Stored data entries
☆ ☆ ☆ ☆ ☆

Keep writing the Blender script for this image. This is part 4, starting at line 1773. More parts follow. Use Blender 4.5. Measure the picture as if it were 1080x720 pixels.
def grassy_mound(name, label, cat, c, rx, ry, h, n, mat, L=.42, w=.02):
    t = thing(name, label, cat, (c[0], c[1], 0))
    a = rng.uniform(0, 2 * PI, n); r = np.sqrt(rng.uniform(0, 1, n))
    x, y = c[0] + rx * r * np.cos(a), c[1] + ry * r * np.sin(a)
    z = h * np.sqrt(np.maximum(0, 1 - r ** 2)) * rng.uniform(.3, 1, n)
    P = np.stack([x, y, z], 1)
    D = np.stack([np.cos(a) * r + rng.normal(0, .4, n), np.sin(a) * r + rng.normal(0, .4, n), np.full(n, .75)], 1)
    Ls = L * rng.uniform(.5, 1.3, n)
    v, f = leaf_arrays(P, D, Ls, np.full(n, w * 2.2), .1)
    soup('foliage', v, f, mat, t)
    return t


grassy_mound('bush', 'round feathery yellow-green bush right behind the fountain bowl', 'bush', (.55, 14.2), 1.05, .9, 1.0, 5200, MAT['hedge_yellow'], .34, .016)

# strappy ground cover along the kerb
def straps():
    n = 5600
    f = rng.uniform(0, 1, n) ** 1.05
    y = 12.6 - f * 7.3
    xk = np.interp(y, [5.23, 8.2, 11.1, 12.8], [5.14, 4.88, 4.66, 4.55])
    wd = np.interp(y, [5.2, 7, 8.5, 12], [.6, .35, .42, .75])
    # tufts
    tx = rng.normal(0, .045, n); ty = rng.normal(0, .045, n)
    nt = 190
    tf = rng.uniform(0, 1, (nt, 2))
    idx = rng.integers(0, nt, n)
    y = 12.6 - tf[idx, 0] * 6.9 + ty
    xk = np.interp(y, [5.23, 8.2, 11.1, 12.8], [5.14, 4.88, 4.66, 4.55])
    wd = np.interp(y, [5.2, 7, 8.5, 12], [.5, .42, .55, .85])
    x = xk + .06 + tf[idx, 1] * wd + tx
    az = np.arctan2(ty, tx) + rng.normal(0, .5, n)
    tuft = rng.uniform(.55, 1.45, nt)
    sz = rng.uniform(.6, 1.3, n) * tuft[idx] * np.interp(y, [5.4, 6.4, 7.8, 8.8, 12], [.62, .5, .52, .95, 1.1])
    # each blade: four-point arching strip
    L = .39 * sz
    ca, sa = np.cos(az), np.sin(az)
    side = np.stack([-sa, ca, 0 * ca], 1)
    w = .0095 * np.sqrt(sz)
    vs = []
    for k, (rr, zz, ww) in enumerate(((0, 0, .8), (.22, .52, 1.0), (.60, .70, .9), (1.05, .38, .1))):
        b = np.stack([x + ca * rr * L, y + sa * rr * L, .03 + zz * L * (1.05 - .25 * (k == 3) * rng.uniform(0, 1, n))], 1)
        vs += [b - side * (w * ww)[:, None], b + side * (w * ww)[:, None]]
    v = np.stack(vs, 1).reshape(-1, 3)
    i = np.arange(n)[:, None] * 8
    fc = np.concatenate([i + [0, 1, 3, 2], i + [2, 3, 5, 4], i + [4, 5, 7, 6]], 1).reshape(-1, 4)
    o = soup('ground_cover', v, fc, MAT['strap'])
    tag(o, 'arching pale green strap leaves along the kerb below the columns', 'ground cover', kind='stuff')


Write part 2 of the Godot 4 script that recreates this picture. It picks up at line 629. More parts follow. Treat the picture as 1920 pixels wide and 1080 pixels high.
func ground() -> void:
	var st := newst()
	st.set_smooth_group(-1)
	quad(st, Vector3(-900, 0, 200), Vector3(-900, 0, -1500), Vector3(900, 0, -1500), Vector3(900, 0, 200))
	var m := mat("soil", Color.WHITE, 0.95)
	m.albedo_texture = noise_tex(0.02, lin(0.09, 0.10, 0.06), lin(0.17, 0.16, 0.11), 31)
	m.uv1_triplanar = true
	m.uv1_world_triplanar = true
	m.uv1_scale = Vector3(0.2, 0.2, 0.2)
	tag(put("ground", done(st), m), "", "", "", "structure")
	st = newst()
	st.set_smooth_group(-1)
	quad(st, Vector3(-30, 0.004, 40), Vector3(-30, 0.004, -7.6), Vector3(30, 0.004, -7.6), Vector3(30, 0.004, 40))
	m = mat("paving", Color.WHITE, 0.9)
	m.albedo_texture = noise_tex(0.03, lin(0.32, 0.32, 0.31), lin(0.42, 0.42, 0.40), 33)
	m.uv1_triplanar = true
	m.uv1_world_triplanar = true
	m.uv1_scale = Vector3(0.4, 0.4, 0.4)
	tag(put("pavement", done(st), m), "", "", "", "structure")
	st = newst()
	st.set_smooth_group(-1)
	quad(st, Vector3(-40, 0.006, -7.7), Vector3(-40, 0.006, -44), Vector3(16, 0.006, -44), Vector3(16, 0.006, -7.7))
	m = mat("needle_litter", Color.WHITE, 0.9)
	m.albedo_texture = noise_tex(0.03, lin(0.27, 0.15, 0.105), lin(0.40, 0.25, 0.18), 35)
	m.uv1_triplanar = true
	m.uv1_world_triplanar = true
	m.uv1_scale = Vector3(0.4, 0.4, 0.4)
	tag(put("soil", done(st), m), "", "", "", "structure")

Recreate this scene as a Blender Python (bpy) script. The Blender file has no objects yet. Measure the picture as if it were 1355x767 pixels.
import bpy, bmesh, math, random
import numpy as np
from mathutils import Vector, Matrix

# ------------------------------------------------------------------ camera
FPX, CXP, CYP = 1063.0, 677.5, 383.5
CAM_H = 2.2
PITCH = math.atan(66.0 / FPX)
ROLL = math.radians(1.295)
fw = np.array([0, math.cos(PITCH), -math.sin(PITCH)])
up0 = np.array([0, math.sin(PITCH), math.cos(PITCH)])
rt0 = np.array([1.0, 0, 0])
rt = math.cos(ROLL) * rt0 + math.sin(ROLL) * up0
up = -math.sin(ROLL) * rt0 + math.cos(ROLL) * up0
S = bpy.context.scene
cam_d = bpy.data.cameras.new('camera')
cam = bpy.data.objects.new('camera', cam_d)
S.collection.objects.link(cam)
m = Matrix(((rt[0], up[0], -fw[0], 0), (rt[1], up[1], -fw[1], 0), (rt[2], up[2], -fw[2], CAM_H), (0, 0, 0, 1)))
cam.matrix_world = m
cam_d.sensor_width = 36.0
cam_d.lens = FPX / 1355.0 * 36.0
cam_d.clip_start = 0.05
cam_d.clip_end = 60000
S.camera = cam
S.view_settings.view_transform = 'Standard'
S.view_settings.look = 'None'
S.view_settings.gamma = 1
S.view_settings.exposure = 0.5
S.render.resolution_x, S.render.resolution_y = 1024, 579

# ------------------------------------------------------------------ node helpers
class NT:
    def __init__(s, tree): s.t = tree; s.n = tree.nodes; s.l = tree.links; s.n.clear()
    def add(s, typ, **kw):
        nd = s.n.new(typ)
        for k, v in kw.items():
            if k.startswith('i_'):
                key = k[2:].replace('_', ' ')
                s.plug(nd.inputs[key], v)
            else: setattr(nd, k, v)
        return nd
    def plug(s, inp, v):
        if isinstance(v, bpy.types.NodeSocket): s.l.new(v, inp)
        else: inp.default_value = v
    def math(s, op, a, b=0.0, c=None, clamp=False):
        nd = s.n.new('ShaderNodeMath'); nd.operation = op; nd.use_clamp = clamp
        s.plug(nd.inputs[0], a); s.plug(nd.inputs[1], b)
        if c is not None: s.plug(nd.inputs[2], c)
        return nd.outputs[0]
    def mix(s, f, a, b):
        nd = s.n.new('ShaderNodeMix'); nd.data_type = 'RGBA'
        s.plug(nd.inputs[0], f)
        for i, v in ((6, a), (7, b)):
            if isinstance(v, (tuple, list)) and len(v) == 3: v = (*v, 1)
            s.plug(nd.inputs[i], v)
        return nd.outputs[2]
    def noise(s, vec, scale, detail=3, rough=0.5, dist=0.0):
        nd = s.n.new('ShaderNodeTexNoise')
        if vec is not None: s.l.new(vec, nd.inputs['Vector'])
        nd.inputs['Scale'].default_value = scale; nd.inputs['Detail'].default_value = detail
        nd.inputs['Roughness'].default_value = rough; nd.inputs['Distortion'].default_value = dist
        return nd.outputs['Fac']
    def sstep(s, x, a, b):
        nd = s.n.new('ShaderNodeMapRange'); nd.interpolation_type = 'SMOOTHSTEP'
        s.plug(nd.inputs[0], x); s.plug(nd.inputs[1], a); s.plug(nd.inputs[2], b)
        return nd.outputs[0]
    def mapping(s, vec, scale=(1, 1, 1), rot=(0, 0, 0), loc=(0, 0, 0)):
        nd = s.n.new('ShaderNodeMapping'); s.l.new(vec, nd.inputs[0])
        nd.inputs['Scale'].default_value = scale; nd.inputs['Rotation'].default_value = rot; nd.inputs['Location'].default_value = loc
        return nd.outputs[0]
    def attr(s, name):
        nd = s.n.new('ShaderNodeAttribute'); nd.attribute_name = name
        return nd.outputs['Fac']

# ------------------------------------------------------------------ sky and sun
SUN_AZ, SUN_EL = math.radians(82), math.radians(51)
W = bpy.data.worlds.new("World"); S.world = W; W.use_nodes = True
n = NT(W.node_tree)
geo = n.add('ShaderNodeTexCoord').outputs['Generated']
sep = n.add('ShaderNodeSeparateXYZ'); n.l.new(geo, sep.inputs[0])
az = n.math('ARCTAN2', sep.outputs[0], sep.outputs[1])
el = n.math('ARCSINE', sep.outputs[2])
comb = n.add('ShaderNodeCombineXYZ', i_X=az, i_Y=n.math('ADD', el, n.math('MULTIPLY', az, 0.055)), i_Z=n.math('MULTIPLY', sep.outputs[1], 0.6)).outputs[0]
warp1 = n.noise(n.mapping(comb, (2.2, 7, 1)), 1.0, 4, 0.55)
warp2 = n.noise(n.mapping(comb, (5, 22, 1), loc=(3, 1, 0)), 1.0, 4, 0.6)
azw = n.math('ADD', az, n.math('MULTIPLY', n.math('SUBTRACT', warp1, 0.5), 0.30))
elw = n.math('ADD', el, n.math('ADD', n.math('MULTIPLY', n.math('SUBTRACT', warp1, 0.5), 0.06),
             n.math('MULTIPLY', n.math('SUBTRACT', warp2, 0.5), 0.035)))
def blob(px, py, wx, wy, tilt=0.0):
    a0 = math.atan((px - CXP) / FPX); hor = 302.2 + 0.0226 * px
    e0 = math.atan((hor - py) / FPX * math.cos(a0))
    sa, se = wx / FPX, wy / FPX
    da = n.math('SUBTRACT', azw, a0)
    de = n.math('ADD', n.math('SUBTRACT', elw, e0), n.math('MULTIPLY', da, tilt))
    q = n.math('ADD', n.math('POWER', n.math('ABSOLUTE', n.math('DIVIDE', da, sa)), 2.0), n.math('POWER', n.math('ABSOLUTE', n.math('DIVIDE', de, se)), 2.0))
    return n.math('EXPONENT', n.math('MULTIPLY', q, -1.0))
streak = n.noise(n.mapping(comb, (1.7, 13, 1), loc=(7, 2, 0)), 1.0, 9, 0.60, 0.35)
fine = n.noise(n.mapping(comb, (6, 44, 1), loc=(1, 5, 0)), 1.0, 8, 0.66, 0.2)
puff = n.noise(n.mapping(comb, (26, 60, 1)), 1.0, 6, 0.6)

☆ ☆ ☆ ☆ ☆

# [DO THIS]
Exactly as written, quote the lines from the one that has "Recreate this scene" down to the one that has "from mathutils import Vector, Matrix", and include both.

# [COMPLETE RESPONSE]
Recreate this scene as a Blender Python (bpy) script. The Blender file has no objects yet. Measure the picture as if it were 1355x767 pixels.
import bpy, bmesh, math, random
import numpy as np
from mathutils import Vector, Matrix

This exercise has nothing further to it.